According to the regulatory indicators for the banking sector in Q4 2025 released by the National Financial Regulatory Administration, as of the end of Q4 2025, the net interest margin of commercial banks was 1.42%, unchanged from Q3 and Q2. By institution type, city commercial banks and rural commercial banks had net interest margins of 1.37% and 1.60%, respectively. Amid the persistently low net interest margins and the low level of the Loan Prime Rate (LPR), banks face increased pressure to control liability costs.

Xue Hongyan, a special researcher at Su Commercial Bank, told Securities Daily that with multiple reductions in the LPR leading to lower asset yields, small and medium-sized banks, which are more sensitive to liability costs, find it difficult to continue expanding scale through high-interest deposits. This round of rate cuts is not only a follow-up to the previous rate adjustments by nationwide commercial banks but also a response to regulatory guidance, shifting from scale expansion to cost control and efficiency improvement for high-quality development.
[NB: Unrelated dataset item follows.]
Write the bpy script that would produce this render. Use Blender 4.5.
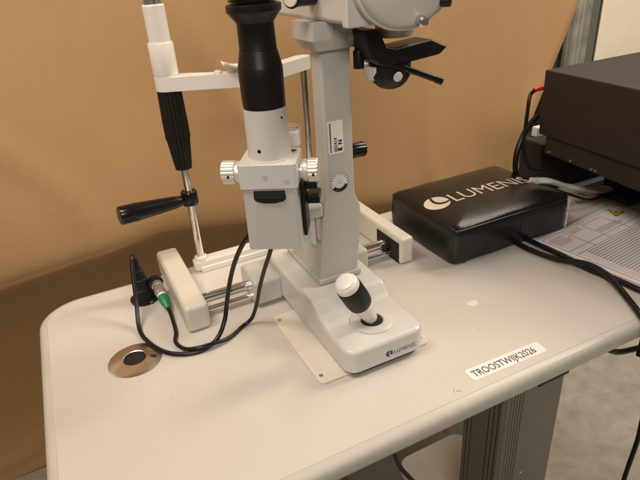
import bpy, bmesh, math, random
from mathutils import Vector, Matrix, noise
random.seed(7)
R = math.radians
scene = bpy.context.scene
for o in list(bpy.data.objects): bpy.data.objects.remove(o)

# ------------------------------------------------------------------ camera
cam = bpy.data.cameras.new('camera'); camo = bpy.data.objects.new('camera', cam)
scene.collection.objects.link(camo); scene.camera = camo
yaw, pitch, roll = R(24.395), R(27.636), R(-4.163)
fwd = Vector((math.sin(yaw)*math.cos(pitch), math.cos(yaw)*math.cos(pitch), -math.sin(pitch)))
rt0 = Vector((math.cos(yaw), -math.sin(yaw), 0)); up0 = rt0.cross(fwd)
rt = rt0*math.cos(roll) + up0*math.sin(roll); up = -rt0*math.sin(roll) + up0*math.cos(roll)
m = Matrix((rt, up, -fwd)).transposed().to_4x4(); m.translation = Vector((0, 0, .45))
camo.matrix_world = m
cam.sensor_width = 36; cam.lens = 36*544.2/640; cam.clip_start = .02; cam.clip_end = 50
cam.dof.use_dof = False

# ------------------------------------------------------------------ light
w = bpy.data.worlds.new('World'); scene.world = w; w.use_nodes = True
w.node_tree.nodes['Background'].inputs[0].default_value = (1.0, .86, .74, 1)
w.node_tree.nodes['Background'].inputs[1].default_value = .11
def area(name, loc, target, sx, sy, power, col):
    l = bpy.data.lights.new(name, 'AREA'); l.shape = 'RECTANGLE'; l.size = sx; l.size_y = sy
    l.energy = power; l.color = col
    o = bpy.data.objects.new(name, l); scene.collection.objects.link(o); o.location = loc
    o.rotation_euler = (Vector(target)-Vector(loc)).to_track_quat('-Z', 'Y').to_euler()
    return o
area('ceiling_lamp_over_table', (-.40, .48, 1.45), (.0, .85, 0), .8, .25, 14.5, (1, .86, .73))
area('front_fill_light', (-.9, -2.0, 1.9), (0, 1, .1), 1.2, .6, 40, (1, .895, .79))  # added fill from the camera side, lifts the upright faces
area('ceiling_lamp_right', (1.7, .9, 1.75), (.5, .5, 0), 1.0, .35, 14, (1, .885, .77))
area('panel_fill_light', (3.0, .2, 1.9), (2.6, 1.6, -.2), 1.4, .4, 85, (1, .88, .72))  # added light to brighten the posts, panel and floor at the right
scene.view_settings.view_transform = 'Standard'; scene.view_settings.look = 'None'
scene.view_settings.exposure = .03; scene.view_settings.gamma = 1

# ------------------------------------------------------------------ materials
def mat(name, col, rough=.5, metal=0, spec=.5, bump=None, var=None, coat=0, alpha=1, trans=0):
    """bump=(scale,strength,dist)  var=(scale, other colour, amount)"""
    M = bpy.data.materials.new(name); M.use_nodes = True
    nt = M.node_tree; b = nt.nodes['Principled BSDF']
    b.inputs['Base Color'].default_value = (*col, 1); b.inputs['Roughness'].default_value = rough
    b.inputs['Metallic'].default_value = metal; b.inputs['Specular IOR Level'].default_value = spec
    b.inputs['Coat Weight'].default_value = coat; b.inputs['Alpha'].default_value = alpha
    b.inputs['Transmission Weight'].default_value = trans
    tc = nt.nodes.new('ShaderNodeTexCoord')
    if var:
        n = nt.nodes.new('ShaderNodeTexNoise'); n.inputs['Scale'].default_value = var[0]; n.inputs['Detail'].default_value = 6
        nt.links.new(tc.outputs['Object'], n.inputs['Vector'])
        r = nt.nodes.new('ShaderNodeMapRange'); r.inputs[1].default_value = .35; r.inputs[2].default_value = .75
        r.inputs[4].default_value = var[2]
        nt.links.new(n.outputs['Fac'], r.inputs[0])
        mx = nt.nodes.new('ShaderNodeMixRGB'); mx.inputs[1].default_value = (*col, 1); mx.inputs[2].default_value = (*var[1], 1)
        nt.links.new(r.outputs[0], mx.inputs[0]); nt.links.new(mx.outputs[0], b.inputs['Base Color'])
        r2 = nt.nodes.new('ShaderNodeMapRange'); r2.inputs[3].default_value = rough*.85; r2.inputs[4].default_value = min(1, rough*1.2)
        nt.links.new(n.outputs['Fac'], r2.inputs[0]); nt.links.new(r2.outputs[0], b.inputs['Roughness'])
    if bump:
        n2 = nt.nodes.new('ShaderNodeTexNoise'); n2.inputs['Scale'].default_value = bump[0]; n2.inputs['Detail'].default_value = 4
        nt.links.new(tc.outputs['Object'], n2.inputs['Vector'])
        bp = nt.nodes.new('ShaderNodeBump'); bp.inputs['Strength'].default_value = bump[1]; bp.inputs['Distance'].default_value = bump[2]
        nt.links.new(n2.outputs['Fac'], bp.inputs['Height']); nt.links.new(bp.outputs[0], b.inputs['Normal'])
    return M

def specks(M, scale, thr, col, base_in=None):
    """small dark specks mixed over whatever feeds the base colour"""
    nt = M.node_tree; b = nt.nodes['Principled BSDF']
    tc = nt.nodes.new('ShaderNodeTexCoord'); v = nt.nodes.new('ShaderNodeTexVoronoi'); v.inputs['Scale'].default_value = scale
    nt.links.new(tc.outputs['Object'], v.inputs['Vector'])
    lt = nt.nodes.new('ShaderNodeMath'); lt.operation = 'LESS_THAN'; lt.inputs[1].default_value = thr
    nt.links.new(v.outputs['Distance'], lt.inputs[0])
    n = nt.nodes.new('ShaderNodeTexNoise'); n.inputs['Scale'].default_value = scale*.37
    nt.links.new(tc.outputs['Object'], n.inputs['Vector'])
    gt = nt.nodes.new('ShaderNodeMath'); gt.operation = 'GREATER_THAN'; gt.inputs[1].default_value = .6
    nt.links.new(n.outputs['Fac'], gt.inputs[0])
    mu = nt.nodes.new('ShaderNodeMath'); mu.operation = 'MULTIPLY'
    nt.links.new(lt.outputs[0], mu.inputs[0]); nt.links.new(gt.outputs[0], mu.inputs[1])
    mx = nt.nodes.new('ShaderNodeMixRGB'); mx.inputs[2].default_value = (*col, 1)
    src = b.inputs['Base Color']
    if src.is_linked: nt.links.new(src.links[0].from_socket, mx.inputs[1])
    else: mx.inputs[1].default_value = src.default_value[:]
    nt.links.new(mu.outputs[0], mx.inputs[0]); nt.links.new(mx.outputs[0], src)

laminate = mat('table_laminate', (.60, .565, .515), .34, var=(9, (.56, .525, .47), .6), bump=(900, .08, .0004))
specks(laminate, 55, .03, (.40, .34, .27))
edging = mat('table_edging', (.55, .515, .455), .30, var=(14, (.51, .475, .415), .6))
device = mat('device_paint', (.49, .49, .455), .28, var=(18, (.455, .455, .42), .7), bump=(1400, .10, .0003))
device_l = mat('device_paint_pale', (.61, .60, .565), .26, var=(18, (.565, .555, .515), .7), bump=(1400, .08, .0003))
device_d = mat('device_paint_grey', (.40, .385, .35), .4, var=(18, (.36, .35, .31), .7), bump=(1400, .1, .0003))
ivory = mat('ivory_plastic', (.66, .62, .54), .36, var=(25, (.61, .57, .49), .6))
white = mat('white_plastic', (.76, .73, .67), .33, var=(25, (.70, .67, .61), .6))
platem = mat('friction_plate', (.76, .71, .62), .4, var=(30, (.71, .66, .56), .7))
chrome = mat('chrome', (.82, .80, .77), .10, 1, bump=(300, .03, .0002))
satin = mat('satin_metal', (.62, .60, .56), .30, 1, bump=(500, .08, .0002))
bronze = mat('grommet_metal', (.66, .63, .59), .20, 1, bump=(350, .06, .0002), var=(60, (.52, .49, .45), .8))
alu = mat('turned_aluminium', (.72, .70, .64), .36, .45, bump=(700, .06, .0002))
blackp = mat('black_plastic', (.007, .006, .006), .20, spec=.4, bump=(800, .05, .0002))
blackm = mat('black_satin', (.008, .007, .0065), .36, spec=.35, bump=(900, .12, .0003), var=(40, (.012, .011, .010), .8))
rubber = mat('black_rubber', (.007, .0065, .006), .5, spec=.35, bump=(700, .2, .0004))
cablem = mat('cable_sheath', (.007, .006, .006), .32, spec=.4, bump=(400, .1, .0003))
vinyl = mat('black_vinyl', (.007, .0065, .0065), .27, spec=.5, bump=(420, .35, .0006), var=(30, (.011, .010, .010), .8))
console = mat('console_paint', (.018, .0125, .0105), .50, bump=(900, .25, .0004), var=(22, (.023, .0165, .0135), .8))
kraft = mat('kraft_paper', (.41, .25, .115), .66, spec=.25, var=(3.5, (.355, .21, .09), .8), bump=(160, .25, .0012))
printw = mat('logo_print_cream', (.78, .68, .54), .5)
navy = mat('logo_print_navy', (.015, .022, .075), .4)
ink = mat('black_ink', (.012, .012, .02), .5)
grey_ink = mat('grey_ink', (.16, .13, .13), .6)
redink = mat('red_ink', (.62, .17, .11), .6)
sticker = mat('sticker_white', (.84, .80, .75), .35)
paper = mat('paper_white', (.82, .78, .79), .7, var=(12, (.78, .74, .75), .5))
yellow = mat('warning_yellow', (.72, .56, .03), .5)
green = mat('green_plastic', (.0, .22, .075), .35)
red = mat('red_plastic', (.60, .02, .015), .35)
brass = mat('brass', (.28, .19, .09), .3, 1)
hole_shade = mat('cavity_shade', (.01, .009, .008), .8)  # near-black colour stands for the shade inside openings
legm = mat('leg_paint', (.205, .198, .165), .42, var=(12, (.19, .182, .15), .7), bump=(900, .12, .0004))  # base colour darkened for the shade under the table
legd = mat('leg_extrusion', (.15, .138, .112), .42, var=(15, (.135, .122, .10), .7))
tubem = mat('clear_tube', (.62, .60, .57), .16, spec=.8, var=(40, (.42, .39, .36), 1))
postm = mat('grey_post', (.34, .34, .30), .35, .5, var=(6, (.22, .22, .19), .8))
doorm = mat('cream_panel', (.74, .67, .54), .5, var=(4, (.62, .54, .40), .6))
gluem = mat('glue_residue', (.76, .72, .66), .5)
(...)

Luo Feipeng stated that in the future, deposit interest rates at small and medium-sized banks will likely continue to decline, with long-term product rates possibly decreasing further. The proportion of short-term products may increase, and the phenomenon of interest rate inversion could become more common, reflecting a consensus in the industry that long-term interest rates will remain low. These banks will also pay more attention to optimizing deposit structures, launching differentiated products through digital channels, and improving the precision of liability management.

Xue Hongyan further noted that the future trend of bank deposit interest rates will depend more on macroeconomic conditions, real-sector financing needs, and the flexible use of monetary policy tools. If significant changes occur in these factors, interest rates may adjust accordingly. Under this context, the divergence in interest rates among different banks and between different maturities may persist: institutions with stable operations and lower liability pressures might further compress deposit costs, while banks facing greater deposit gathering pressure may adopt differentiated pricing based on their needs. Additionally, the term structure of deposit interest rates may continue to adjust; if ultra-long-term products become less attractive, funds will be further directed toward medium- and short-term deposits, helping banks optimize liability structures and stabilize net interest margins. Overall, bank deposit interest rates are entering a more flexible, competitive, and market-oriented phase.